01 March 2012

My Children Are Not Advertising For You

My open letter to Seventh Generation regarding the incredible hypocrisy of advertising "The Lorax" (Movie) on my son's diapers:

Wow.  I have rarely been this disappointed in a company.  I have a standing order with Amazon to order your diapers as backup to the cloth diapers we use most often.  I was shocked and disgusted to open up the newest package and find MARKETING on the diapers.  I have been using these diapers for 3 and a half years, when my first child was born, and this is the first time I've ever had to return a shipment.  I used to use these diapers as one of the few tools available to help keep my children free from marketing.  If you want to advertise on my children, you will pay money.  If you want to brand my children, you will pay me a LOT of money.

What I consider the worst part is that the Lorax is one of my children's favorite books, and it is about avoiding rampant consumerism that destroys the environment.  Where should the Lorax be advertised?  On cloth diapers.  On sewing and repair kids.  Perhaps even laundry detergent that has zero ecological impact and helps your clothes last longer.  Or, better yet, NOWHERE.  It doesn't help that half or more of these diapers will be used on kids who are too young to be wasting their babyhood and toddlerhood in front of a television or movie screen.  They should be reading books, of which I once would have highly recommended The Lorax.  After all, this movie is rated PG- it isn't even geared toward 2 year olds, and certainly not younger children!

One of my concerns with marketing is the low quality products and values added through the marketing.  Highly marketed brands create low quality and poorly written follow-on books, trying to get kids to prefer an inferior product due to their favorite character on the bottle, cheaply made toys with no play value.  These diapers show the epitome of poor quality marketing:  the print quality is low, the 'design' seems more geared toward getting my pre-literate son to recognize the brand, and it adds no value or interest to the diaper whatsoever.  The book is filled with Seuss's enchanting artwork, and I'm sure the images from the upcoming movie are also attractive, yet this diaper has an ugly, poorly printed image of 4 or 5 loraxes on it.  That is not to say that quality work would make it okay to advertise on or to my children- it would just remove my utter disappointment that everything I encounter marketed to kids is just junk- useless stuff that will end up in the garbage sooner than later. 

The diaper also says, "Lorax Approved".  What on earth is that supposed to mean?  That a product that is made to be disposable, to occupy land fills for generations to come.  Would the spokesperson for the trees, mammals, birds, and fish of the forest really endorse this kind of product? 
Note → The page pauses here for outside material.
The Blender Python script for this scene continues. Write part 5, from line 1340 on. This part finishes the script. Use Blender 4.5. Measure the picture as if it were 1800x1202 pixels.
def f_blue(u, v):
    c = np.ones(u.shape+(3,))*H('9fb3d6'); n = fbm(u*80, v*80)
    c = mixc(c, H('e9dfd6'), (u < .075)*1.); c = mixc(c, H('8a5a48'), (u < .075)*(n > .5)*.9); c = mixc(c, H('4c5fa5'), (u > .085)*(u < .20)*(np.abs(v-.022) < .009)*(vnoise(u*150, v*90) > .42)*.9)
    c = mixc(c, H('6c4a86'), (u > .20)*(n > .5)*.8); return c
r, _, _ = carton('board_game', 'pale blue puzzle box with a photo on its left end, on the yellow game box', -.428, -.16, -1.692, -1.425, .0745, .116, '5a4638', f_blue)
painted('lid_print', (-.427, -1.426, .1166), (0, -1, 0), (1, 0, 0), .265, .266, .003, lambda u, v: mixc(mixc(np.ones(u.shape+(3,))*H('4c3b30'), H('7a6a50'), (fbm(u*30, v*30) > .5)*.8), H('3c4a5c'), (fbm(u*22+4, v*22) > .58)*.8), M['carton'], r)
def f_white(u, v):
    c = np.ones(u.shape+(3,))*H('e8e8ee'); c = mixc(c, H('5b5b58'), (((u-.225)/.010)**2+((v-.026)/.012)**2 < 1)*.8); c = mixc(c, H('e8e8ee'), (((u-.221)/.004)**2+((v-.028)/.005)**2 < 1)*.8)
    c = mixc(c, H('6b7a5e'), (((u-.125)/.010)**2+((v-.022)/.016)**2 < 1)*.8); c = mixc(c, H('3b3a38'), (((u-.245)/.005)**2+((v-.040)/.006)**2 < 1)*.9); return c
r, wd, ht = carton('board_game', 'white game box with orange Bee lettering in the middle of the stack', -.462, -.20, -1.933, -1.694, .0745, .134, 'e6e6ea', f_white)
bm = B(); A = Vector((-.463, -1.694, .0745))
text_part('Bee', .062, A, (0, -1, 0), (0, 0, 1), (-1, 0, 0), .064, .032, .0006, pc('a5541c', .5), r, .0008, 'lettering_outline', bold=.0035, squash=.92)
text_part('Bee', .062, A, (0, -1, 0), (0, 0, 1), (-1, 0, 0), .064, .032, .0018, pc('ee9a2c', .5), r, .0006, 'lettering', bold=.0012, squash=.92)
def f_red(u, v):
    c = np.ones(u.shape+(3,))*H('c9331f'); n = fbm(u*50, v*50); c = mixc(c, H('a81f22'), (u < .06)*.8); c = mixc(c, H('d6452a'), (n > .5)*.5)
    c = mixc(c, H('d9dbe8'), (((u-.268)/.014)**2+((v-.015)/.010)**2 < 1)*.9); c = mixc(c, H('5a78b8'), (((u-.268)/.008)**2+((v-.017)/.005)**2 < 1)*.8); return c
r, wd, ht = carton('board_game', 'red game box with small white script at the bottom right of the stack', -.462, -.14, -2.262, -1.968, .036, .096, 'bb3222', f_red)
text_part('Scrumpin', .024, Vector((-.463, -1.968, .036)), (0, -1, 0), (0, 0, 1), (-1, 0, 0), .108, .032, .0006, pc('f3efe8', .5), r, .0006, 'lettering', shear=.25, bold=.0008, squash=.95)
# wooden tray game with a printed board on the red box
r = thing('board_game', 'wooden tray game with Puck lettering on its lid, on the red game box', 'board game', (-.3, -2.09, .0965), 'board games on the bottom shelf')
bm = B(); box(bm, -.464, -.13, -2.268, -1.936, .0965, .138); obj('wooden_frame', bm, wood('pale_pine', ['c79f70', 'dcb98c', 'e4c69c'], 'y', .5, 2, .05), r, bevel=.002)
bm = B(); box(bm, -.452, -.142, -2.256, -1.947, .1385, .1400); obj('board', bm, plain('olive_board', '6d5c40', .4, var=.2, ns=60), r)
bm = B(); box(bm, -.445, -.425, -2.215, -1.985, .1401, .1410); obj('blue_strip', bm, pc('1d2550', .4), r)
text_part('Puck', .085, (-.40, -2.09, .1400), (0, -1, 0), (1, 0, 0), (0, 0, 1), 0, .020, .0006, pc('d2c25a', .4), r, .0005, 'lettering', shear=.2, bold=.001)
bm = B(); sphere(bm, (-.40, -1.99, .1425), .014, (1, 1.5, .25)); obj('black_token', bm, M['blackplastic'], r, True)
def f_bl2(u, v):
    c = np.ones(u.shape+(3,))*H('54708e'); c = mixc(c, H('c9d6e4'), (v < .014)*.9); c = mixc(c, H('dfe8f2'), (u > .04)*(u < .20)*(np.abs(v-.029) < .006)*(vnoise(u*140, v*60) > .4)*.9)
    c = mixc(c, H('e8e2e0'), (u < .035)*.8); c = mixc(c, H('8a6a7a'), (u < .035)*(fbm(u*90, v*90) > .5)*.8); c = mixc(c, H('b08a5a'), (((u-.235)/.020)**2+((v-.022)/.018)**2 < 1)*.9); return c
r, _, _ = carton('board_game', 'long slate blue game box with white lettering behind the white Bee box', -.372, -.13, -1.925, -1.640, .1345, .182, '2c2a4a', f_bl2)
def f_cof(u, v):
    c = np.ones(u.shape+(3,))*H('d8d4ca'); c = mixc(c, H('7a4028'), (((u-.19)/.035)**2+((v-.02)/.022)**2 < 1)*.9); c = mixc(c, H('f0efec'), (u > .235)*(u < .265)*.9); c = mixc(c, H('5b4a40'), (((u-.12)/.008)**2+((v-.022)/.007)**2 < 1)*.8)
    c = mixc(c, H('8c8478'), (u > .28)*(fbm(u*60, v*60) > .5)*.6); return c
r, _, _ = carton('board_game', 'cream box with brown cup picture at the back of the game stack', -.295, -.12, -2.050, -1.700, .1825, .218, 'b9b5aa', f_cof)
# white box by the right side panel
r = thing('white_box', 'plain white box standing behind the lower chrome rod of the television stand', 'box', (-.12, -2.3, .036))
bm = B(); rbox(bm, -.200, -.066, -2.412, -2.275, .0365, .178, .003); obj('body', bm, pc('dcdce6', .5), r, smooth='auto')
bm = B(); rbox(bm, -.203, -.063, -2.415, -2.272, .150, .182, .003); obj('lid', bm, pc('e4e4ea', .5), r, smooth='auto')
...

We have been using disposable diapers about 30% of the time, as a backup for our cloth diapers.  However, seeing this kind of insipid marketing on the land-fill diapers I had become accustomed to using is just what I need to get back to using cloth diapers and wipes exclusively.  Should I thank you for that?

The question remains whether I should return the diapers for a refund of our hard earned money, or keep them as an example to share with family and friends of the hypocrisy involved with the 'Lorax Approved' stamp.  I would rather my child poo on a disney or sesame street character, because at least I don't expect more from those brands.

What do I want from you?  I want you to end the hypocrisy and remove the Lorax from any product for which an ecological replacement exists.  I want you to significantly reduce the price for products where you are getting paid to advertise media.  I want an apology for this amazing lack of forethought or integrity. 

Please be aware that this is an open letter to Seventh Generation.  This and all future correspondence will be published on my blog, www.willfulparenting.com.  Thank you for your time.

Response Post:  Seventh Generation Response


  1. Wendy ... Good for you for standing up for your children's integrity. You make very good points in your letter. My son is 8 now, and honestly I'd have to raise him under a rock to avoid media/marketing. It's frustrating, but eventually you'll be able to explain the manipulation that's going on. And I've found that he understands. He still wants the product with the logo, but he understands why we avoid it. Good luck! :)

  2. I was irritated when I opened the new package of SG diapers too! Boo to them selling out. I was going to do a post about it, without realizing other people were fired up about it. What did you end up doing? Keeping the diapers? I wonder when they'll stop producing the Lorax image and give us back the normal plain diapers....

  3. Hi, Tessa, we did end up using the package that I opened, but I think I will donate the other 3 packages to a local charity.

    mygradschoolblog, I will be very happy when the boys are old enough to learn the principles involved! For the time being, I will continue to seek brands and manufacturers that are worthy of my trust.

    I can recommend Nuture Babycare diapers- they are more expensive, of course, but I have used them in the past, and I think it is a better in between options for when the cloth diapers won't cut it for our family.

    1. Wendy, do you think you'll buy Seventh Gen again? Or are you going to stick to Nuture Babycare? I'll have to check those out.

    2. I don't think I will buy SG diapers again, but it is possible. For now, I'm enjoying a new found dedication to my cloth diaper stash!